Rows from a 3D scene dataset:

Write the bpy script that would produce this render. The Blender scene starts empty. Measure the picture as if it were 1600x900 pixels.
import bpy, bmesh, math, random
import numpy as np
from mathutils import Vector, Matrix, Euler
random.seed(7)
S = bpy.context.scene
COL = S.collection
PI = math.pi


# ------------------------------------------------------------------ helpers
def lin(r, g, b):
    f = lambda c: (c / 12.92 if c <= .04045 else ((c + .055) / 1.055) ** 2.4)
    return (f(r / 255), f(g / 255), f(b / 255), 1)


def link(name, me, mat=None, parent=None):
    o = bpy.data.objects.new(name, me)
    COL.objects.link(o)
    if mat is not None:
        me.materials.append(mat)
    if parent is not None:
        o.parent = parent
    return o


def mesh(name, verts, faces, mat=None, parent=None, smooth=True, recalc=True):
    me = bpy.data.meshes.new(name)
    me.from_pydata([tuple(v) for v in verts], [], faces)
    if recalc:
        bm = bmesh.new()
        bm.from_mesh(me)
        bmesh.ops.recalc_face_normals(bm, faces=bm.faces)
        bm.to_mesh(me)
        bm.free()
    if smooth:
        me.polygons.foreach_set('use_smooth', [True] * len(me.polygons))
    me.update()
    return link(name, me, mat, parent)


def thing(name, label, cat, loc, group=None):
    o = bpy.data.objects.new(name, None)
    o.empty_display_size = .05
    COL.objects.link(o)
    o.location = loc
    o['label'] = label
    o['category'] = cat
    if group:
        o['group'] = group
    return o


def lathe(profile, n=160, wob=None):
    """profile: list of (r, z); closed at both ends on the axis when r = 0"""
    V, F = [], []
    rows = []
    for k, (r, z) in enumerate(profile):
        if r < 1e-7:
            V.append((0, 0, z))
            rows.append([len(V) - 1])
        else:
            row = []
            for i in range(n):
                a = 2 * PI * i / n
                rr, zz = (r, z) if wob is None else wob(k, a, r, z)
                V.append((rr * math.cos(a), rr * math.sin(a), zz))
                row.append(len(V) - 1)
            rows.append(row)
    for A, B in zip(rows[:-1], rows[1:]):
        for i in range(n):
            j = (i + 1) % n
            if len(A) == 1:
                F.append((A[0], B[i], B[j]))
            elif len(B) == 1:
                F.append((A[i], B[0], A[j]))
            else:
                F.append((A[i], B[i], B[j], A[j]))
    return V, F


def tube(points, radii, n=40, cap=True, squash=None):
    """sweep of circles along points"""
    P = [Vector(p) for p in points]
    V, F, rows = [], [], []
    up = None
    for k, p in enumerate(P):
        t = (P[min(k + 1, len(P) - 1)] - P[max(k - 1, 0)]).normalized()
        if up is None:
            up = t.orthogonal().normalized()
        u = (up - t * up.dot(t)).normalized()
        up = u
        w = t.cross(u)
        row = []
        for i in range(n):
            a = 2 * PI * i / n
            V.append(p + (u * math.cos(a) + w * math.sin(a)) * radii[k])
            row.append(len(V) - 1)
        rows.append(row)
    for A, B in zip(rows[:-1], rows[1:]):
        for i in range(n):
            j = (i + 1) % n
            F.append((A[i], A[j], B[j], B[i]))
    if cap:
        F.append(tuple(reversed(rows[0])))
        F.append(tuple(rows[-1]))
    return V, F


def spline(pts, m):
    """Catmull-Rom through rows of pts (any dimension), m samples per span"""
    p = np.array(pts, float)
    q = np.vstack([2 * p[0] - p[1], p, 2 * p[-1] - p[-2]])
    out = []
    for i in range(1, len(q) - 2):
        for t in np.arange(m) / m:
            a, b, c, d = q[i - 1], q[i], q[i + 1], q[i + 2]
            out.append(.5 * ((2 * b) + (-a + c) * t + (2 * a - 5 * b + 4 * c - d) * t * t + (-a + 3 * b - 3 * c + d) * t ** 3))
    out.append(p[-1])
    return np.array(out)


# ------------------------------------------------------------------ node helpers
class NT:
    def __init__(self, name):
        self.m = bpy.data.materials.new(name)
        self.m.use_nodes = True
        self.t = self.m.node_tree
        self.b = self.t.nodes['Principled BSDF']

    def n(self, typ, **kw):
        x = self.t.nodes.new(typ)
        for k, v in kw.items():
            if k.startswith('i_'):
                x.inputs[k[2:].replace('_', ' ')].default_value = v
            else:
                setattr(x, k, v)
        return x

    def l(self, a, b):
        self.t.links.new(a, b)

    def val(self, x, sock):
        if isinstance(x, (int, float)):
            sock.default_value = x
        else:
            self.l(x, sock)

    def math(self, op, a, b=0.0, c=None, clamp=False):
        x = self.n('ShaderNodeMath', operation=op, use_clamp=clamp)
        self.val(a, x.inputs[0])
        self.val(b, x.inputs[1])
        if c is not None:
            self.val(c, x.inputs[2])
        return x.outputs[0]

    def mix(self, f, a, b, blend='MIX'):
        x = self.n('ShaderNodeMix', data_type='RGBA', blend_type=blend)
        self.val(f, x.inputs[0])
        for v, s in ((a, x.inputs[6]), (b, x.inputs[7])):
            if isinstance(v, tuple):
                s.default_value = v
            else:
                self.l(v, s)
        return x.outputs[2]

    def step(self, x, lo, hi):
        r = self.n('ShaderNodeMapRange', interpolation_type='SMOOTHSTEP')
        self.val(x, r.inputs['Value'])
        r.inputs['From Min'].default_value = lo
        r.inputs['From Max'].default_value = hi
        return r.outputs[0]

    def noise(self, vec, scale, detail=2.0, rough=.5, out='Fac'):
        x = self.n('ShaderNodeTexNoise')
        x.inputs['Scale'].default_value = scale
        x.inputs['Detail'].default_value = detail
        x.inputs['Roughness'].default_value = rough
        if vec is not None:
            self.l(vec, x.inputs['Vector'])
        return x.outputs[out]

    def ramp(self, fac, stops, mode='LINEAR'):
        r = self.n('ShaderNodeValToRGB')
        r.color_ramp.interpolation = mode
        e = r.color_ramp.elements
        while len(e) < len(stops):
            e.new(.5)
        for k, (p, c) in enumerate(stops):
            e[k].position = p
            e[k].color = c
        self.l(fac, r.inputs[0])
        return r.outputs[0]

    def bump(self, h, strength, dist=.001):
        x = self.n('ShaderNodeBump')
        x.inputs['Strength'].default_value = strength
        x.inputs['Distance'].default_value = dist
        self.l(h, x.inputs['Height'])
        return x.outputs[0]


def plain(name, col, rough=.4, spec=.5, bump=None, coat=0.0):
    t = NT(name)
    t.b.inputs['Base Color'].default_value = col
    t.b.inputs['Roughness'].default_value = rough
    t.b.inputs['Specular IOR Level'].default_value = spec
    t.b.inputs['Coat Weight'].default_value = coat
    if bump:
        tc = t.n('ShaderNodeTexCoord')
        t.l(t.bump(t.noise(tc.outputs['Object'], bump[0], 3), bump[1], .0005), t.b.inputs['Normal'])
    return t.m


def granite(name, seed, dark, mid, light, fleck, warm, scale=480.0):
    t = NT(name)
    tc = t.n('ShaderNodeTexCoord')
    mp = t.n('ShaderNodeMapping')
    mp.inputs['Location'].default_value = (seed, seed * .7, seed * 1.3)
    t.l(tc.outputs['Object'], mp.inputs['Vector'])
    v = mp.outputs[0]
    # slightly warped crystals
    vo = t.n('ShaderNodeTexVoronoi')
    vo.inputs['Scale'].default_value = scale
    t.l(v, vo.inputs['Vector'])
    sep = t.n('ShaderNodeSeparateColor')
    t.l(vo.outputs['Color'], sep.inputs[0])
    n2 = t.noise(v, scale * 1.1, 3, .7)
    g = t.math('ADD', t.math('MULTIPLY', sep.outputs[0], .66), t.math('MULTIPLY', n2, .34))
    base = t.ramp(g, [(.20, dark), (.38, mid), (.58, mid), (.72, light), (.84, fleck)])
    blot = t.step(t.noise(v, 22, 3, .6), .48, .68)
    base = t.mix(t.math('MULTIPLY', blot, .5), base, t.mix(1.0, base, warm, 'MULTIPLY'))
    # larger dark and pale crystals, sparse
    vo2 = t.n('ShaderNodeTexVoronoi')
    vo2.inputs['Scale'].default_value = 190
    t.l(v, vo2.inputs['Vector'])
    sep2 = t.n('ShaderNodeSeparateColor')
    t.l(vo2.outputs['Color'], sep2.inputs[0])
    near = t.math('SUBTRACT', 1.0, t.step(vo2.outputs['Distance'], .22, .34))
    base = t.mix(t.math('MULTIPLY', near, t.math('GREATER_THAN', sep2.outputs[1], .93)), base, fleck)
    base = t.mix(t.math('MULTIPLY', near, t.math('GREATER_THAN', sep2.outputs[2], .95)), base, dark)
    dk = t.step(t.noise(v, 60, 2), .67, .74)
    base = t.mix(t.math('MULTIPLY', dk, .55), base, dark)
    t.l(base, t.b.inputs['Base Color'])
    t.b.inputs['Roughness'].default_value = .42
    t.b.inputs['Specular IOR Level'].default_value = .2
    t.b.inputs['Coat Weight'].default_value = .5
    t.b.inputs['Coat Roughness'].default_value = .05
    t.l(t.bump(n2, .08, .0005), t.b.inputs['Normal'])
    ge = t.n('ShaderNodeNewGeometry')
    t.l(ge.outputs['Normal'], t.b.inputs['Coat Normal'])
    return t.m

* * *

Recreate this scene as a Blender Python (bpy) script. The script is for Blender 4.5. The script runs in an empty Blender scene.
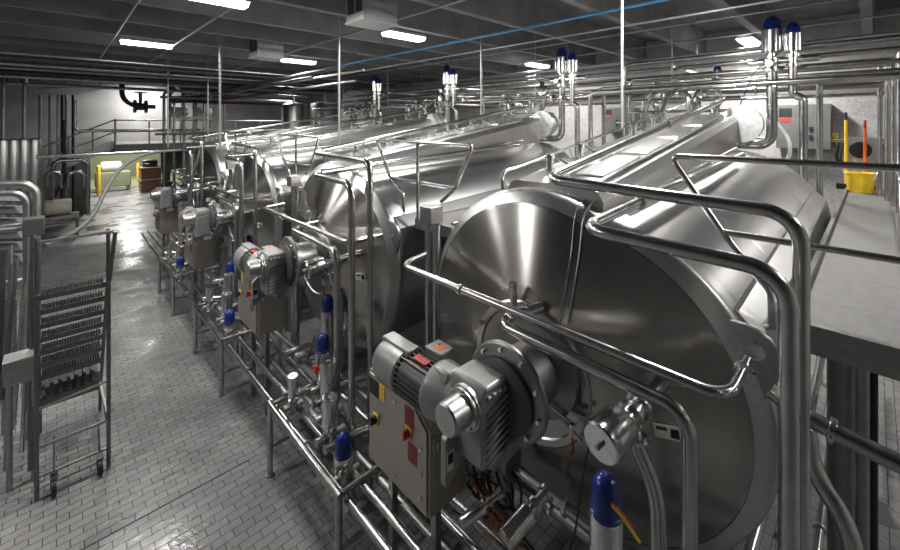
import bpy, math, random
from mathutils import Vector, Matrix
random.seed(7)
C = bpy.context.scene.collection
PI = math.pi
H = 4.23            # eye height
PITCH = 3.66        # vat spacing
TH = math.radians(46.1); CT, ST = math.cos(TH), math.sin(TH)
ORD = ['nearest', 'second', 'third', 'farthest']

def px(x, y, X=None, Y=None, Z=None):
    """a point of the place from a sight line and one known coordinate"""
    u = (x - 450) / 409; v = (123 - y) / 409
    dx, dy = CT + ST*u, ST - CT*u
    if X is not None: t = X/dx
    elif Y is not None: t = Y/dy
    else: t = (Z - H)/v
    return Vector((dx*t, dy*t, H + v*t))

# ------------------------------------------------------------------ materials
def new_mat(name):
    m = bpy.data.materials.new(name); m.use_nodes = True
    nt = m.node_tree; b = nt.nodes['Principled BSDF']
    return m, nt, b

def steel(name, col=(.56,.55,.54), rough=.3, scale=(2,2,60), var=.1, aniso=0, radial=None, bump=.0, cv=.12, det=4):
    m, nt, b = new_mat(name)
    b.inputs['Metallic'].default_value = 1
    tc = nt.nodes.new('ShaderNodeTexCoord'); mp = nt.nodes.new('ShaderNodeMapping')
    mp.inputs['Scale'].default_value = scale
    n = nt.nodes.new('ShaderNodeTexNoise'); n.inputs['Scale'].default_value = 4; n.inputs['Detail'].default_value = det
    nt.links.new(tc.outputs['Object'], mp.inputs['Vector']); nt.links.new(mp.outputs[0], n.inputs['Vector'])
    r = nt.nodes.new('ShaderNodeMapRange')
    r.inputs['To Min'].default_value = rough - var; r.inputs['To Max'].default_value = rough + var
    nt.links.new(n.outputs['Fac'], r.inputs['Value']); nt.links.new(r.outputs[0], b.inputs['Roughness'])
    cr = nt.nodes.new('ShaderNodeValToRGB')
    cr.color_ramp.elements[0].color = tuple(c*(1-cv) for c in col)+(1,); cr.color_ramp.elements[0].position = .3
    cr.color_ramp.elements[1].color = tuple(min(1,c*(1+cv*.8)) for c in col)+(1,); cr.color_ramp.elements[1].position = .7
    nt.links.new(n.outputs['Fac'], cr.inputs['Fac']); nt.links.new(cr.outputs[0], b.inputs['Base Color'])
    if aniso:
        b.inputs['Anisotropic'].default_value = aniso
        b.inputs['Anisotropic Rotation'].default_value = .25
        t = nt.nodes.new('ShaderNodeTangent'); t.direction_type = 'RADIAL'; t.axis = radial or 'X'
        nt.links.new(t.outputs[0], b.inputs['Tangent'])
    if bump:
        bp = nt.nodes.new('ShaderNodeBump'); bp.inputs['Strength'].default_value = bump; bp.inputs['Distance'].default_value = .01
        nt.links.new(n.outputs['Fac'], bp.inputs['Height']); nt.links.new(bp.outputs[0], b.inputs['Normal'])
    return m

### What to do
Using the entries above, extract exactly the lines from the one that contains "Recreate this scene" through the one that contains "return Vector((dx*t, dy*t, H + v*t))". Do not carry over any pictures.

### Full solution
Recreate this scene as a Blender Python (bpy) script. The script is for Blender 4.5. The script runs in an empty Blender scene.
import bpy, math, random
from mathutils import Vector, Matrix
random.seed(7)
C = bpy.context.scene.collection
PI = math.pi
H = 4.23            # eye height
PITCH = 3.66        # vat spacing
TH = math.radians(46.1); CT, ST = math.cos(TH), math.sin(TH)
ORD = ['nearest', 'second', 'third', 'farthest']

def px(x, y, X=None, Y=None, Z=None):
    """a point of the place from a sight line and one known coordinate"""
    u = (x - 450) / 409; v = (123 - y) / 409
    dx, dy = CT + ST*u, ST - CT*u
    if X is not None: t = X/dx
    elif Y is not None: t = Y/dy
    else: t = (Z - H)/v
    return Vector((dx*t, dy*t, H + v*t))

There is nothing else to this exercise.